Feed Software, technology, sysadmin war stories, and more.

Sunday, October 9, 2011

Blocking in state D? You're doing it wrong!

Let's talk about overloading your spindles. It's not a good thing.

Once, I was introduced to a system where it kept generating alerts for being too slow to do operation X, or operation Y. It would fire one off, then it would sit for a while, then it would clear. You'd wait an hour or so, and it would happen again. I don't know why this was allowed to persist with no action taken to fix it, but that was the state of affairs when I encountered it.

Eventually, I was handed a pager which was connected to this flaky system. This turned what was just a mere curiosity into a serious annoyance for me, and as expected, I started investigating. It took me pretty far down the rabbit hole.

The thing which was complaining was some high-level application. It was whining that more than x% of its writes were taking more than y milliseconds to complete. Upon sniffing around that app, I found that it was writing to a particular database instance.

Looking at that database instance showed that some of its write operations were really that slow, and it wasn't the high-level app's fault, or even the fault of the database. Instead, it was doing a write to a custom SAN type fabric which was taking forever to finish.

These boxes ran Linux, so I logged in to one of the systems at the bottom of this call chain to see what was going on. That's when I saw the mess. Just by looking at "ps", I could see we had a serious problem here. Some of the tasks were in state D. That's an uninterruptible sleep, and in my experience that usually means you're blocking on some kind of I/O.

strace on the offending processes bore this out, too: they'd go out into a write() or similar and would sit there for a l-o-n-g time while the system took its time to dispatch things to the actual drive. That got me looking at the disks on these machines and the sort of loads they were encountering.

As it turned out, the hot spots were almost always the machines with just one hard drive. Someone had decided that a single disk machine would make a capable storage node even though it was obviously very busy doing other stuff which also touched that one drive. I suppose it might have worked if the load had been adjusted appropriately, but it wasn't.

It seems that somewhere up the chain, there was a process which was responsible for directing load throughout the SAN-ish fabric. It apparently took a look at the machines it had to work with and the overall character of that group, and divided up the load accordingly.

If you had 20 machines with 10 hard drives and 2 with 1 hard drive, guess what? Your average would be way higher than those two single-diskers could possibly handle. We didn't know this at the time, but it was clear that machines with fewer disks were screwing things up. We didn't need the disk space, so booting them out was the way to go.

What was really frustrating about all of this is that nobody would believe me at first. I said, look, it's obvious: these machines are being hit too hard. State D is something you never want, since it means you're basically redlining the thing. At that point, all attempts at getting reasonable latency on disk accesses go right out the window.

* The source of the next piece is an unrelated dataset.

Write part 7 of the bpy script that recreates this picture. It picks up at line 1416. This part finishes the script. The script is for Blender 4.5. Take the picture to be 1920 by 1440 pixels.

Nobody believed me until I started taking matters into my own hands. There was a way to command a "SAN" node to stop taking on new files, and I'd do that to some of the weaker ones in the fabric. The load would find its way over to the other nodes, and latency would drop across the board. This would percolate up to our application which would then become happy and the pager would stop blowing up.

I wish I could say this was the only case where a bunch of people flat out did not believe me and my experience-based reasoning when I said something was obviously wrong. I left that environment behind and set sail for places where I was not automatically doubted.

Their loss, I guess. Enjoy your pages, guys.